It sold off its mobile phone unit to Kyocera earlier this year, and a couple of years back issued almost £2bn of preferred shares to institutional investors.
Converted into common shares, that stock would give Sanyo's three major creditors – Goldman Sachs, Sumitomo Mitsui Bank and Daiwa Securities - around 70% of the company in terms of voting rights. It was thought before the weekend that Panasonic was planning to buy out those shares at a cost of some £3.9bn, based on the current share price of Sanyo.
But reports from Japan over the weekend suggest that Panasonic may go even further, buying up all of Sanyo and making the company a wholly-owned subsidiary.
It's thought that Sanyo's brand name would not be affected by such a takeover, that the company would continue to be managed independently, and the jobs of Sanyo's 100,000 employees would be safe.
Panasonic's intention in buying Sanyo, for what's seen as a bargain price, would be to gain a dominant market share in lithium-ion batteries, and also acquire Sanyo's solar cell technology.
Based on the joint sales of the two companies, the new combine would also overtake the current industry leader, Hitachi, in terms of sales.
There's also a little history to be considered in the takeover of Sanyo by Panasonic.
After some time spent at sea in his early life – from which he later took the name of his company, 'san yo' meaning three oceans – founder Toshio Iue moved back to his home town. His sister had just married Konosuke Matsushita, who ran a small electrical appliance company in Osaka.

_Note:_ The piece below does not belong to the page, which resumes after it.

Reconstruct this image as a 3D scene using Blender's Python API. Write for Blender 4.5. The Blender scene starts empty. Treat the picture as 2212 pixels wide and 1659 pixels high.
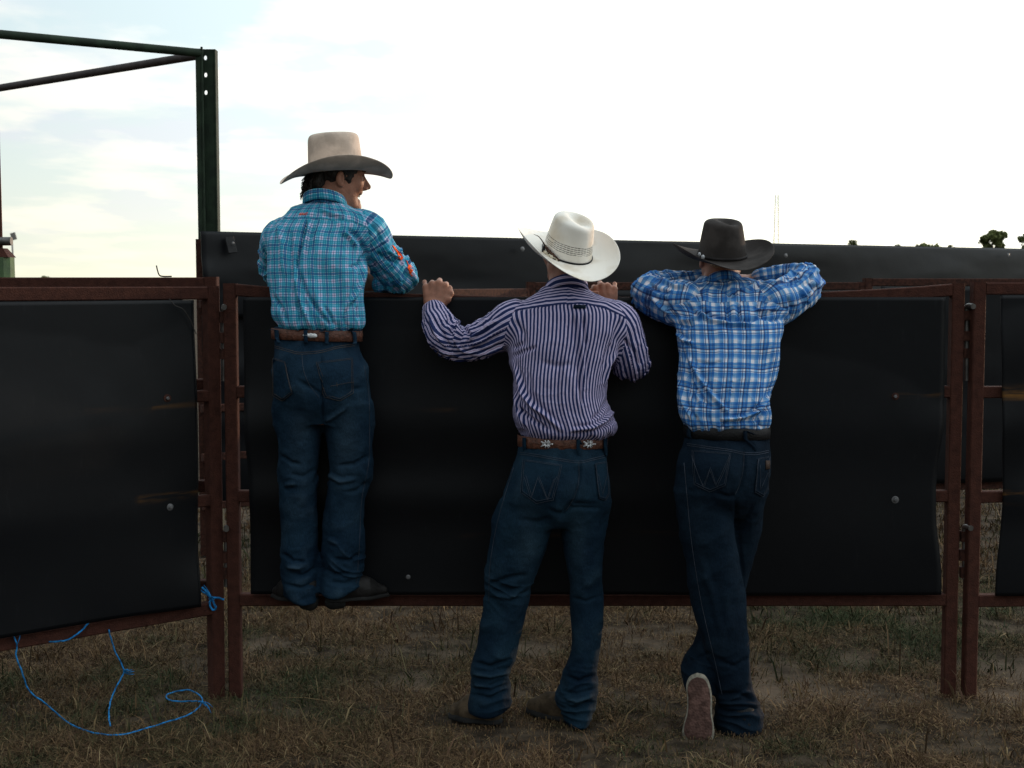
import bpy, bmesh, math, random
import numpy as np
from mathutils import Vector, Matrix
from mathutils.bvhtree import BVHTree
rng = np.random.default_rng(7); random.seed(7)
R = math.radians
sc = bpy.context.scene

# ---------------------------------------------------------------- camera
PITCH = R(4.09); CAMZ = 1.6; F = 3068.0; CX, CY = 1106.0, 829.5
cam_d = bpy.data.cameras.new("camera"); cam = bpy.data.objects.new("camera", cam_d)
sc.collection.objects.link(cam); sc.camera = cam
cam.location = (0, 0, CAMZ); cam.rotation_euler = (R(90) - PITCH, 0, 0)
cam_d.sensor_width = 36; cam_d.lens = F/2212*36
cam_d.clip_start = 0.1; cam_d.clip_end = 5000
cam_d.dof.use_dof = True; cam_d.dof.focus_distance = 5.2; cam_d.dof.aperture_fstop = 9

# ---------------------------------------------------------------- sky
SUN_EL, SUN_AZ = 7.0, 50.0          # azimuth from +Y towards +X
w = bpy.data.worlds.new("World"); sc.world = w; w.use_nodes = True
nt = w.node_tree; N = nt.nodes; L = nt.links; N.clear()
out = N.new('ShaderNodeOutputWorld'); bg = N.new('ShaderNodeBackground')
sky = N.new('ShaderNodeTexSky'); sky.sky_type = 'NISHITA'; sky.sun_disc = False
sky.sun_elevation = R(SUN_EL); sky.sun_rotation = R(SUN_AZ)
sky.air_density = 1.0; sky.dust_density = 2.0; sky.ozone_density = 2.0
bg.inputs['Strength'].default_value = 0.15
def nd(t, **k):
    n = N.new(t)
    for a, b in k.items(): setattr(n, a, b)
    return n
def math_(op, a, b=None, clamp=False):
    m = nd('ShaderNodeMath', operation=op, use_clamp=clamp)
    for i, v in enumerate((a, b)):
        if v is None: continue
        if isinstance(v, (int, float)): m.inputs[i].default_value = v
        else: L.new(v, m.inputs[i])
    return m.outputs[0]
tc = nd('ShaderNodeTexCoord')
sep = nd('ShaderNodeSeparateXYZ'); L.new(tc.outputs['Generated'], sep.inputs[0])
# direction -> flat cloud-layer coordinates
zc = math_('ADD', math_('MAXIMUM', sep.outputs[2], 0.0), 0.10)
u = math_('DIVIDE', sep.outputs[0], zc); v = math_('DIVIDE', sep.outputs[1], zc)
cmb = nd('ShaderNodeCombineXYZ'); L.new(u, cmb.inputs[0]); L.new(v, cmb.inputs[1])
mp = nd('ShaderNodeMapping'); L.new(cmb.outputs[0], mp.inputs[0])
mp.inputs['Location'].default_value = (3.3, 1.7, 0); mp.inputs['Scale'].default_value = (1.0, 0.8, 1)
n1 = nd('ShaderNodeTexNoise'); L.new(mp.outputs[0], n1.inputs['Vector'])
n1.inputs['Scale'].default_value = 1.25; n1.inputs['Detail'].default_value = 9; n1.inputs['Roughness'].default_value = 0.55
cr = nd('ShaderNodeValToRGB'); L.new(n1.outputs['Fac'], cr.inputs[0])
cr.color_ramp.elements[0].position = 0.42; cr.color_ramp.elements[1].position = 0.56
n2 = nd('ShaderNodeTexNoise'); L.new(mp.outputs[0], n2.inputs['Vector'])
n2.inputs['Scale'].default_value = 2.1; n2.inputs['Detail'].default_value = 6
cr2 = nd('ShaderNodeValToRGB'); L.new(n2.outputs['Fac'], cr2.inputs[0])
cr2.color_ramp.elements[0].position = 0.41; cr2.color_ramp.elements[0].color = (0.70, 0.78, 0.88, 1)
cr2.color_ramp.elements[1].position = 0.53; cr2.color_ramp.elements[1].color = (1, 0.99, 0.95, 1)
# brightness of the air: strong towards the hidden sun, fading away from it and upward
sd = Vector((math.sin(R(38))*math.cos(R(14)), math.cos(R(38))*math.cos(R(14)), math.sin(R(14))))
dot = nd('ShaderNodeVectorMath', operation='DOT_PRODUCT'); L.new(tc.outputs['Generated'], dot.inputs[0]); dot.inputs[1].default_value = sd
d01 = math_('MULTIPLY_ADD', dot.outputs['Value'], 0.5); N[-1].inputs[2].default_value = 0.5
glow = math_('POWER', math_('MAXIMUM', d01, 0.0), 8.0)
lum = math_('MULTIPLY', glow, 8.0)
sd2 = Vector((math.sin(R(85))*math.cos(R(28)), math.cos(R(85))*math.cos(R(28)), math.sin(R(28))))   # broad bright cloud bank to the right
dot2 = nd('ShaderNodeVectorMath', operation='DOT_PRODUCT'); L.new(tc.outputs['Generated'], dot2.inputs[0]); dot2.inputs[1].default_value = sd2
d02 = math_('MULTIPLY_ADD', dot2.outputs['Value'], 0.5); N[-1].inputs[2].default_value = 0.5
lum = math_('ADD', lum, math_('MULTIPLY', math_('POWER', math_('MAXIMUM', d02, 0.0), 3.5), 8.0)); lum = math_('ADD', lum, 5.6)
# away from the sun the low sky is dimmer than the high cloud
back = math_('MULTIPLY', math_('MAXIMUM', math_('MULTIPLY', sep.outputs[1], -1.0), 0.0), 1.0)
low = math_('SUBTRACT', 1.0, math_('MULTIPLY', math_('POWER', math_('SUBTRACT', 1.0, math_('MAXIMUM', sep.outputs[2], 0.0)), 3.0), math_('MINIMUM', math_('MULTIPLY', back, 1.2), 0.90)))
lum = math_('MULTIPLY', lum, low)
ccol = nd('ShaderNodeVectorMath', operation='SCALE'); L.new(cr2.outputs[0], ccol.inputs[0]); L.new(lum, ccol.inputs['Scale'])
# thin bright veil in the gaps, over the blue of the sky texture
veil = nd('ShaderNodeVectorMath', operation='SCALE'); veil.inputs[0].default_value = (0.80, 0.97, 1.03)
L.new(math_('MULTIPLY', lum, 0.92), veil.inputs['Scale'])
mixa = nd('ShaderNodeMix', data_type='RGBA'); mixa.inputs['Factor'].default_value = 0.85
L.new(sky.outputs[0], mixa.inputs['A']); L.new(veil.outputs[0], mixa.inputs['B'])
# warm low band near the horizon
band = math_('POWER', math_('SUBTRACT', 1.0, math_('MAXIMUM', sep.outputs[2], 0.0)), 14.0)
mixb = nd('ShaderNodeMix', data_type='RGBA'); L.new(cr.outputs[0], mixb.inputs['Factor'])
L.new(mixa.outputs['Result'], mixb.inputs['A']); L.new(ccol.outputs[0], mixb.inputs['B'])
warm = nd('ShaderNodeVectorMath', operation='SCALE'); warm.inputs[0].default_value = (1.08, 1.02, 0.72)
L.new(lum, warm.inputs['Scale'])
mixc = nd('ShaderNodeMix', data_type='RGBA'); L.new(math_('MULTIPLY', band, 0.75), mixc.inputs['Factor'])
L.new(mixb.outputs['Result'], mixc.inputs['A']); L.new(warm.outputs[0], mixc.inputs['B'])
L.new(mixc.outputs['Result'], bg.inputs['Color']); L.new(bg.outputs[0], out.inputs[0])

# ---------------------------------------------------------------- sun
sl = bpy.data.lights.new("sun", 'SUN'); so = bpy.data.objects.new("sun", sl); sc.collection.objects.link(so)
sl.energy = 2.0; sl.angle = R(0.6); sl.color = (1.0, 0.62, 0.36)
sdir = Vector((math.sin(R(SUN_AZ))*math.cos(R(SUN_EL)), math.cos(R(SUN_AZ))*math.cos(R(SUN_EL)), math.sin(R(SUN_EL))))
so.rotation_euler = sdir.to_track_quat('Z', 'Y').to_euler(); so.location = (8, 5, 6)
vs = sc.view_settings; vs.view_transform = 'Standard'; vs.look = 'None'; vs.exposure = 0.0; vs.gamma = 1.0

# ================================================================ helpers
cP, sP = math.cos(PITCH), math.sin(PITCH)
def W(px, py, Y):
    x = (px-CX)/F; y = (CY-py)/F
    fy = cP + y*sP; fz = -sP + y*cP; t = Y/fy
    return np.array([x*t, Y, CAMZ + fz*t])
def WG(px, py, z=0.0):
    x = (px-CX)/F; y = (CY-py)/F
    fy = cP + y*sP; fz = -sP + y*cP; t = (z-CAMZ)/fz
    return np.array([x*t, fy*t, z])
def PX(v):
    v = np.asarray(v); x = v[..., 0]; y = v[..., 1]; z = v[..., 2]-CAMZ
    d = y*cP - z*sP; up = y*sP + z*cP
    return CX + F*x/d, CY - F*up/d
def nrm(a): a = np.asarray(a, float); return a/np.linalg.norm(a)
def hsh(ix, iy, iz):
    h = (ix*374761393 + iy*668265263 + iz*1274126177) & 0xffffffff
    h = ((h ^ (h >> 13))*1274126177) & 0xffffffff
    return ((h ^ (h >> 16)) & 0xffffff)/float(0xffffff)
def noise(p, seed=0):
    p = np.asarray(p, float); i = np.floor(p).astype(np.int64); f = p-i; f = f*f*f*(f*(f*6-15)+10)
    x, y, z = i[..., 0]+seed*131, i[..., 1]+seed*17, i[..., 2]+seed*59
    fx, fy, fz = f[..., 0], f[..., 1], f[..., 2]
    def c(a, b, d): return hsh(x+a, y+b, z+d)
    a = c(0,0,0)*(1-fx)+c(1,0,0)*fx; b = c(0,1,0)*(1-fx)+c(1,1,0)*fx
    d = c(0,0,1)*(1-fx)+c(1,0,1)*fx; e = c(0,1,1)*(1-fx)+c(1,1,1)*fx
    return ((a*(1-fy)+b*fy)*(1-fz)+(d*(1-fy)+e*fy)*fz)*2-1
def ridge(p, seed=0): return .58-np.abs(noise(p, seed))*2
def catmull(P, n=8):
    P = [np.asarray(p, float) for p in P]; Q = [2*P[0]-P[1]]+P+[2*P[-1]-P[-2]]; o = []
    for i in range(1, len(Q)-2):
        a, b, c, d = Q[i-1:i+3]
        for k in range(n):
            t = k/n; o.append(0.5*(2*b+(c-a)*t+(2*a-5*b+4*c-d)*t*t+(3*b-a-3*c+d)*t**3))
    o.append(P[-1]); return np.array(o)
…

Iue soon moved to Osaka, where he worked with his sister and brother-in-law making electrical sockets. A year later Matsushita founded the electrical company that bore his name until it formally renamed itself Panasonic Corp last month.
Iue worked with Matsushita until 1946, when he founded his own company, first making desk lamps for the occupying allied forces.
He soon had the idea for dynamo-powered bicycle lamps, and with the loan of an empty Matsushita factory, Sanyo opened for business in 1947.